EB: Oh, Du stellst schwierige Fragen (denkt lange nach). Es gibt so viele, die in meinem Kopf herumgeistern. Aber entscheiden kann ich mich momentan nicht.
Letzte Frage: Welche Frage würdet Ihr Euch in einem gegenseitigen Interview stellen, die ich nicht gestellt habe? TA: Nun, Ed war heute pünktlich hier, und ich kam zu spät. Ich bin stolz auf ihn. Meine Frage wäre, warum er in letzter Zeit keine neuen Songs mehr geschrieben hat. Aber es ist wohl wie bei mir: verheiratet, Familie, Kinder, Auftritte. Und somit zu wenig Zeit, laufend neues Material zu schreiben.
EB: Wie geht es Dir? Bist Du gut drauf? Das scheint eine banale Frage, aber mit all dem, was Du in den letzten Jahren durchgemacht hast (Red.: Tommy hatte Kohlenmonoxid-Vergiftung, Herzoperation etc.), ist sie berechtigt.
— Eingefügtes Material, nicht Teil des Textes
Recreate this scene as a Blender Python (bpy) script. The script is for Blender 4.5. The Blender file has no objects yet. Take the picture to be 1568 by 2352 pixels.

Und, Tommy, Du hast recht. Ich sollte wirklich wieder vermehrt Songs schreiben. Aber wie Du selbst weisst: Je älter wir werden, desto langsamer fliessen die Songideen (Gelächter).
Guter Schluss. Und jetzt auf zum gemeinsamen Rest dieser Geburtstagsfeier. Die Fans warten schon auf das Schlussbouquet. Danke für das Gespräch und alles Gute.